Après des bogueys au quatrième et au cinquième trou, il a enchaîné avec trois oiselets lors des sept trous suivants. Son jeu court, sa faiblesse d’antan, a à la fois été névralgique en début de ronde, avant d’être misérable à partir du 15trou.

Dans les deux cas, une victoire en tournoi majeur serait méritée et soulignée.

D’un côté, Conners roule sa bosse depuis un bout sur le circuit PGA Tour et il rôde toujours autour des titres, mais il en a seulement deux en carrière. Il a terminé trois fois au sein du top 10 lors des quatre dernières éditions du Tournoi des Maîtres. Personne ne peut parler en mal de ce Canadien calme et peu exubérant.

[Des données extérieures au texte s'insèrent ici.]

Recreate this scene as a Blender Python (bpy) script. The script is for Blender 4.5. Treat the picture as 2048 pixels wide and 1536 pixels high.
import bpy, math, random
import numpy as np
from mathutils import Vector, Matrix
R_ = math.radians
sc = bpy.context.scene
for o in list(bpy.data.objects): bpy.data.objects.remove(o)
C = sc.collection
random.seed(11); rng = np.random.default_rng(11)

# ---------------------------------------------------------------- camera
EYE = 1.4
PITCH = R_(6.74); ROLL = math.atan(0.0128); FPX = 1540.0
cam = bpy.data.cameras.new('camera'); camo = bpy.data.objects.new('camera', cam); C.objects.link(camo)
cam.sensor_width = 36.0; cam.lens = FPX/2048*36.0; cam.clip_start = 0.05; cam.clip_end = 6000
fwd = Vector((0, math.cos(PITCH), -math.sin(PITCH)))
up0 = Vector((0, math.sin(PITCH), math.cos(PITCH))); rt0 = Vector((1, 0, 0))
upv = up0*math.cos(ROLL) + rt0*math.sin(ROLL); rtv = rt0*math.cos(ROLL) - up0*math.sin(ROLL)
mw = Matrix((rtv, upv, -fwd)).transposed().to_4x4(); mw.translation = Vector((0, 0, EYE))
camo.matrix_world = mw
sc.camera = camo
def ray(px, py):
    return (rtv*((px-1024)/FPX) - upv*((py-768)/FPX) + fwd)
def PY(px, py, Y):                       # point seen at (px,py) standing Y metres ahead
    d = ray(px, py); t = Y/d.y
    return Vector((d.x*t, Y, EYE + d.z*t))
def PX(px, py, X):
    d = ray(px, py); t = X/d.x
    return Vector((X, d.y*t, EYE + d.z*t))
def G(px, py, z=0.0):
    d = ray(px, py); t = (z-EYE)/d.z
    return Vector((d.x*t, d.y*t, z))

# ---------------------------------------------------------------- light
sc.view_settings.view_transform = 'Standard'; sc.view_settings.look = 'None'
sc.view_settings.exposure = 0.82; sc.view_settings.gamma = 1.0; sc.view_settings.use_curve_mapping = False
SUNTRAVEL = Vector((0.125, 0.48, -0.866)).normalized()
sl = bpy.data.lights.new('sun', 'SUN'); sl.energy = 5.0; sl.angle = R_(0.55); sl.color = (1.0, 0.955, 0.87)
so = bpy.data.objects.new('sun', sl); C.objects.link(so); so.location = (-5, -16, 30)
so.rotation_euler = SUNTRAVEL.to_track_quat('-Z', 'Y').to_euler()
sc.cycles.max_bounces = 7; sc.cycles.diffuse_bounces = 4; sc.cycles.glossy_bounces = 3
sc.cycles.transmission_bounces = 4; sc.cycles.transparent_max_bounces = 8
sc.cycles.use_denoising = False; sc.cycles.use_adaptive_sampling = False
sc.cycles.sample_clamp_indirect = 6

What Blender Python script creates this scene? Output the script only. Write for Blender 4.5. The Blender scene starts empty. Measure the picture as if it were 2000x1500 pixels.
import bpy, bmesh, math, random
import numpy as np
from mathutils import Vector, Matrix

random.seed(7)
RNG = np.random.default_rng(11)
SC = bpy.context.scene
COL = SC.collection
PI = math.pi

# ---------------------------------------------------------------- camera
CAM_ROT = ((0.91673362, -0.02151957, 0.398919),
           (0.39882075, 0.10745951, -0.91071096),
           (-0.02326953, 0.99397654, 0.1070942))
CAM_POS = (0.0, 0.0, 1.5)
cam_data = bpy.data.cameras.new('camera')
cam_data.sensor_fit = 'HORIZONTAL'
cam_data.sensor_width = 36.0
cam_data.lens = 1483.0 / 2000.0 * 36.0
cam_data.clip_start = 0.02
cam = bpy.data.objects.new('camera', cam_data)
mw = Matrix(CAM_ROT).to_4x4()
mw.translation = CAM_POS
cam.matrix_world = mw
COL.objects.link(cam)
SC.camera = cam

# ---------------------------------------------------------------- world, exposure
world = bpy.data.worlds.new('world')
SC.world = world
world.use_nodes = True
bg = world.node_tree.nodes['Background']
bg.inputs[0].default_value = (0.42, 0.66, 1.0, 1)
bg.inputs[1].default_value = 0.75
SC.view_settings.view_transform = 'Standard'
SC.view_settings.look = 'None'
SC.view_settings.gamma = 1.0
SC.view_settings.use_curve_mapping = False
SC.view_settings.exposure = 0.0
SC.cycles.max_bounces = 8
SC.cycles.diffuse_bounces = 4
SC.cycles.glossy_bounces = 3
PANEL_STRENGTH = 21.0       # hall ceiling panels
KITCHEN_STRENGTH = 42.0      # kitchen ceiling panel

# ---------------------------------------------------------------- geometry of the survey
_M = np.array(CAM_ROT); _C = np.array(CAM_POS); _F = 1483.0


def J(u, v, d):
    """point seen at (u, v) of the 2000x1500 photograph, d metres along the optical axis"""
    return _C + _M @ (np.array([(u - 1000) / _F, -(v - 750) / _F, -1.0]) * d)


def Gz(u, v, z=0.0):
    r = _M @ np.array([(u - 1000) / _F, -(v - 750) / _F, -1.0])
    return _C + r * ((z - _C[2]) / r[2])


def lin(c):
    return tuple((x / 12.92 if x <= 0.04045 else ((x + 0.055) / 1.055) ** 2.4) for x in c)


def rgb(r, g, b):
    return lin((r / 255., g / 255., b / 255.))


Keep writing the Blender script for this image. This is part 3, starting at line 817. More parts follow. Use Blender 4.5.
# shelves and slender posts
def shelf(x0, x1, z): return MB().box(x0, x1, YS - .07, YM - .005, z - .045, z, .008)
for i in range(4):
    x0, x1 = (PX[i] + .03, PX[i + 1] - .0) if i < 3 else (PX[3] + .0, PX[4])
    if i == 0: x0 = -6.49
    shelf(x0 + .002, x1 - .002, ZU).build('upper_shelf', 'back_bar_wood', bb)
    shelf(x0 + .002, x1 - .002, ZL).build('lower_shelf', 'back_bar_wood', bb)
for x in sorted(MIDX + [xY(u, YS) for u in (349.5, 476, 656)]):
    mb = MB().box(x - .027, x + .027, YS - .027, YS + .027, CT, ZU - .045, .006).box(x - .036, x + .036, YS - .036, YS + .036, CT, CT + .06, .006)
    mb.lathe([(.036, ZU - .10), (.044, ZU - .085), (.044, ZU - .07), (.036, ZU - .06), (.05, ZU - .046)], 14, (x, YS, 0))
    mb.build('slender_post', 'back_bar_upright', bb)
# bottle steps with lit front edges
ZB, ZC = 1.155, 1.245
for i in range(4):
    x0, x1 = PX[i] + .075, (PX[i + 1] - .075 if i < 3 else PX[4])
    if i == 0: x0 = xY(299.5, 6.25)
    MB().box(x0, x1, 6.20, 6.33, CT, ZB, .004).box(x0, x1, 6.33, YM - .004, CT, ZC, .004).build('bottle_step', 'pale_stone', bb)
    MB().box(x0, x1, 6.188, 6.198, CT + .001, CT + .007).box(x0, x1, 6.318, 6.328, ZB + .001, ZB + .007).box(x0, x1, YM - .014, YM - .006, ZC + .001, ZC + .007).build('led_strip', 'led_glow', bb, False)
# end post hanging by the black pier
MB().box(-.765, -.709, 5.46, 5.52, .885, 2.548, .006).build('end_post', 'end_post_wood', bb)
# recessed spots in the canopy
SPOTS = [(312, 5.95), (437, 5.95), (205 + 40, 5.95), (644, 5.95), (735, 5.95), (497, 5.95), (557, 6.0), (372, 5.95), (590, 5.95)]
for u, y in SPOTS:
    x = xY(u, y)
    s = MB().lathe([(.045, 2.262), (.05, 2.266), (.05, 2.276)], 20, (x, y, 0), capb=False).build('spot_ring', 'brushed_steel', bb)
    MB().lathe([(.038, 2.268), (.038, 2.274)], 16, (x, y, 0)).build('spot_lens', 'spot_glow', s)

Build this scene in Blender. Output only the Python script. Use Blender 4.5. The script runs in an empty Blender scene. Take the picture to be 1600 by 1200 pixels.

De l’autre, Hovland est un jeune joueur aux allures de vétéran. Il a terminé dans le top 10 lors de ses deux derniers départs en tournoi majeur. Il est l’un des joueurs les plus appréciés sur le circuit. Néanmoins, même s’il sait tirer son épingle du jeu, son manque de cran, d’aplomb et de constance l’éloigne habituellement du titre lors des dernières rondes. Malgré tout, il garde le sourire.

Les deux joueurs ont remis une carte de 70 et se positionnent à égalité au deuxième rang, à un coup de Koepka.